Mit seinem Anwalt und einer Dolmetscherin betritt der Afrikaner den Gerichtssaal. Ob er tatsächlich 1988 geboren ist, wie er behauptet, weiß niemand. Vielleicht nicht einmal Hussein A. selbst. Fast zwei Stunden Zeit nimmt sich die Richterin, um die Geschichte des Klägers zu hören. Ruhig und gefasst schildert Hussein A. seine dramatische Flucht aus Somalia. „Ich war Taxifahrer und sollte für einen Freund zwei Männer in die Vorstadt bringen“, berichtet der 29-Jährige. Was er nicht wusste: Die beiden Fahrgäste standen offenbar auf der Todesliste der Terror-Miliz Al Shabab. Die nahm das Taxi unter Beschuss. Hussein A. ließ den Wagen nach kurzer Verfolgungsjagd zurück und flüchtete zu Fuß.

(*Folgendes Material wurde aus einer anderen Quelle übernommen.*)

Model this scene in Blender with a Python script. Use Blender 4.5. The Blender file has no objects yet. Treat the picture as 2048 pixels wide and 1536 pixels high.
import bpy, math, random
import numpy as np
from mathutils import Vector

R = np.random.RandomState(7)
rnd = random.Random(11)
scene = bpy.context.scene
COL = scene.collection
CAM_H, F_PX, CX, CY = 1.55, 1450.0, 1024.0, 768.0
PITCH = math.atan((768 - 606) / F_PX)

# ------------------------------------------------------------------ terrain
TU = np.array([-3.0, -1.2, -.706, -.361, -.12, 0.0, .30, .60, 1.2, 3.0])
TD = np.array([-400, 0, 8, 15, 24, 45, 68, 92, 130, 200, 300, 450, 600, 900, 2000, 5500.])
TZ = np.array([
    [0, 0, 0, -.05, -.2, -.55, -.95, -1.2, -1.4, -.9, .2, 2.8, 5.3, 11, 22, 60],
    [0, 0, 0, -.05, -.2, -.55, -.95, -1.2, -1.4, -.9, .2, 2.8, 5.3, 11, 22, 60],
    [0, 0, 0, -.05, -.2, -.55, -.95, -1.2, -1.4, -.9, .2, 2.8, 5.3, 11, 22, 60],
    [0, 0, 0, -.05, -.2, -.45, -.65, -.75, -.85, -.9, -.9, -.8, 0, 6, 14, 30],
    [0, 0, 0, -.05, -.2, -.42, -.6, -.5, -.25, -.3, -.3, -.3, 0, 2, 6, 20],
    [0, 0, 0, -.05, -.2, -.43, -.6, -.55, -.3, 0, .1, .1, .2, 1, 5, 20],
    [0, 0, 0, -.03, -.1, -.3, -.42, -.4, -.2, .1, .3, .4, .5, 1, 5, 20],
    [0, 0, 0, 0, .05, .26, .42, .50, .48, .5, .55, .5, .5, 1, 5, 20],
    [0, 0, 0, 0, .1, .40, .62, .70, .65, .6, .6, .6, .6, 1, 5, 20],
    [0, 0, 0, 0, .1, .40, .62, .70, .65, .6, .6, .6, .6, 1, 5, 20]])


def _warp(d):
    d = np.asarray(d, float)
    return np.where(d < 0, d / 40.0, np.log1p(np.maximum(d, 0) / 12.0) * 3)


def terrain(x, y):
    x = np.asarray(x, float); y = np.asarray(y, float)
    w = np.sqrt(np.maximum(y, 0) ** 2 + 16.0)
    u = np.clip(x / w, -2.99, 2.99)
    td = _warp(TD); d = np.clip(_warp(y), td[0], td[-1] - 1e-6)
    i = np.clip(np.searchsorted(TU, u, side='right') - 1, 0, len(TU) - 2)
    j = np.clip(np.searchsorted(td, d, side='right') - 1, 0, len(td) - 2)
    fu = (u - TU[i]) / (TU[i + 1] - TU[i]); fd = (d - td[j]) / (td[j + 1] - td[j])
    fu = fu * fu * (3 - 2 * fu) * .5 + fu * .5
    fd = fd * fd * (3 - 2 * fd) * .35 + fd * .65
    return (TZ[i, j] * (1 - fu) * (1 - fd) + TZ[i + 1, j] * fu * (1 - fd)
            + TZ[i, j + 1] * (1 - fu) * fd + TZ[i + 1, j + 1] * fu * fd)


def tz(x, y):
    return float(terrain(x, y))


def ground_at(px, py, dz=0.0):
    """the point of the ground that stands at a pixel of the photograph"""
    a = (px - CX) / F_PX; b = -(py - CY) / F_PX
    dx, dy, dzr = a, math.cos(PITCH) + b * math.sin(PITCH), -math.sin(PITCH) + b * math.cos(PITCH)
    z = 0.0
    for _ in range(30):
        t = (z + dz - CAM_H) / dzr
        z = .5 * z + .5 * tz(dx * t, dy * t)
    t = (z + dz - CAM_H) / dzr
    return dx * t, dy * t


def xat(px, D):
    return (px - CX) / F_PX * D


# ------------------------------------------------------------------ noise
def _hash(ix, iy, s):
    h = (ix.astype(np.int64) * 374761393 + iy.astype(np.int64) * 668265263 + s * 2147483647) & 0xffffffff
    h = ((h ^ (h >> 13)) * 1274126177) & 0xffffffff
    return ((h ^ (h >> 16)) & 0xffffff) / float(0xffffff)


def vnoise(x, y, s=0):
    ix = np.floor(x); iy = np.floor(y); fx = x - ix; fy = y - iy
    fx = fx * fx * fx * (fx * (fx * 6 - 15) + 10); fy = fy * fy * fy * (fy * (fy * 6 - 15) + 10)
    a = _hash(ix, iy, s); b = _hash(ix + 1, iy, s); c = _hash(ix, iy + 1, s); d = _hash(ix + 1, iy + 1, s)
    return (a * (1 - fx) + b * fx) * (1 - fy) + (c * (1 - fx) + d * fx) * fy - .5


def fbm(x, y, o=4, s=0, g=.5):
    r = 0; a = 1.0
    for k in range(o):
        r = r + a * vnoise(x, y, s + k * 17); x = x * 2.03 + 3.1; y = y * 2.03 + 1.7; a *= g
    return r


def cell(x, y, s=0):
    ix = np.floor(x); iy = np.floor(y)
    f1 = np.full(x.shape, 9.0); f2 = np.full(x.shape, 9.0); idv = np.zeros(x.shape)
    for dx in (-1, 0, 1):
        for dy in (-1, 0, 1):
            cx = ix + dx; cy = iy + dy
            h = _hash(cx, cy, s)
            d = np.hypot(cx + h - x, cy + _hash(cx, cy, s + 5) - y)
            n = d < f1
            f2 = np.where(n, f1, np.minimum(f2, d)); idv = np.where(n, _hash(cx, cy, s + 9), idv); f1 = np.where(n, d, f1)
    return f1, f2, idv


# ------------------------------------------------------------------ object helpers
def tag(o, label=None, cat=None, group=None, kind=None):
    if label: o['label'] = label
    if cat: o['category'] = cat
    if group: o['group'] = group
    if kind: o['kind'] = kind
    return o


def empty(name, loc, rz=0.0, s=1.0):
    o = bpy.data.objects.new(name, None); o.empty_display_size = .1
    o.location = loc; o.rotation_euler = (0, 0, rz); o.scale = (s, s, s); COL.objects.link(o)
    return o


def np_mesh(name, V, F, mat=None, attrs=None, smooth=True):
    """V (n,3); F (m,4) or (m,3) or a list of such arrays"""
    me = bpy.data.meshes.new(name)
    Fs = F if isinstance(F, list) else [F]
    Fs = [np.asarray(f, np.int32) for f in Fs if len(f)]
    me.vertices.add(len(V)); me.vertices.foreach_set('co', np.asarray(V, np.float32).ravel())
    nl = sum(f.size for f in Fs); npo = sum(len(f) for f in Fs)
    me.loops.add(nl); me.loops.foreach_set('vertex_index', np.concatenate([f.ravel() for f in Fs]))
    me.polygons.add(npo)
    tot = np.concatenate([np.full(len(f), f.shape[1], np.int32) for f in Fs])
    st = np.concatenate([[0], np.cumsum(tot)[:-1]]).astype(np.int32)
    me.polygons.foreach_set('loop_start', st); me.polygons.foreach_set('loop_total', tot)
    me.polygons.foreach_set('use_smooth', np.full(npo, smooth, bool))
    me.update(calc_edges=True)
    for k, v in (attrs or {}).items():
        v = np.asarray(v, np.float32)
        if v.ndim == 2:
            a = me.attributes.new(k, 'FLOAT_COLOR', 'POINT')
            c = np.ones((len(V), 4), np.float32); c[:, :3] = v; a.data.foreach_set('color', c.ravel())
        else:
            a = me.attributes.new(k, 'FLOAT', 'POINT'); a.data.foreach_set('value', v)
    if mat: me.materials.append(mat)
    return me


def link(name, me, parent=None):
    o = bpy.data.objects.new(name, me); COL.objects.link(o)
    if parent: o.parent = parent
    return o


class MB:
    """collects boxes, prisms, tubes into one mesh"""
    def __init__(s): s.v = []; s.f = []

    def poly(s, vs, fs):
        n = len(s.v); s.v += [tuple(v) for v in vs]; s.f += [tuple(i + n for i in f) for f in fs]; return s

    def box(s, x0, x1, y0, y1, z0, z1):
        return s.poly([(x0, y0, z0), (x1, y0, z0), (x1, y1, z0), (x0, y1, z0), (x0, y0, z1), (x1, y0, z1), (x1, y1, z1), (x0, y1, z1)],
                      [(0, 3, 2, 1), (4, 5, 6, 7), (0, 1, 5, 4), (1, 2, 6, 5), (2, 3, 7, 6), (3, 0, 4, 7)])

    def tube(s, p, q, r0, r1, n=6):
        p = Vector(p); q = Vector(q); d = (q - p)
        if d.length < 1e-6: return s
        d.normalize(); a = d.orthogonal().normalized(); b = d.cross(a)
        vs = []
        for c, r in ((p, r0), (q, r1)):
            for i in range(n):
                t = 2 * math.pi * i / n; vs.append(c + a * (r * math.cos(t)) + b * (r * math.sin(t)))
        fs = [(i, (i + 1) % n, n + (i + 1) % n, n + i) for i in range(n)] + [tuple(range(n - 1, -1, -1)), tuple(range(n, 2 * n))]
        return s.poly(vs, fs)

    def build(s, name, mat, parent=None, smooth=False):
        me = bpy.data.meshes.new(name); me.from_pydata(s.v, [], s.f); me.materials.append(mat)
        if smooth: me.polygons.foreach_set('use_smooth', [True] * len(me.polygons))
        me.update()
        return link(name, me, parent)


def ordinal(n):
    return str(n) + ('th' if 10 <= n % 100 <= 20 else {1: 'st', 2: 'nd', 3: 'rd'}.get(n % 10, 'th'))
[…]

Von dem Moment an schwebte auch der Taxifahrer in akuter Lebensgefahr. Mehrere Tage lang versteckte sich der Somalier hinter einem Baum. Nur wenige hundert Meter von der Stelle weg, wo sein Taxi beschossen wurde. Erst dann traute er sich zu einem Bauernhof, der in der Nähe war. Hier traf Hussein A. eine Frau, die ihm half. Sie gab ihm Essen, ein bisschen Geld und unterstützte ihn am nächsten Tag bei der Flucht. Verhüllt unter einer Burka versteckte sich der 29-Jährige auf einem Lkw, der ausschließlich Frauen transportiert. Es gelang ihm, die Grenze zum Sudan zu erreichen.
Yvonne Bach unterbricht die Aussage, wenn sie Nachfragen hat. Dass Männer in Frauenkleidern flüchten, ist sehr selten. Aber sie hält die Angaben von Hussein A. für glaubwürdig. Trotzdem entscheidet sie nicht sofort, ob die Klage Erfolg hat. Mit einer Abschiebung in das gefährliche Somalia muss ohnehin niemand rechnen. So wird die Zukunft für Hussein A. wohl in Deutschland liegen. Ob es eine glückliche wird, weiß niemand.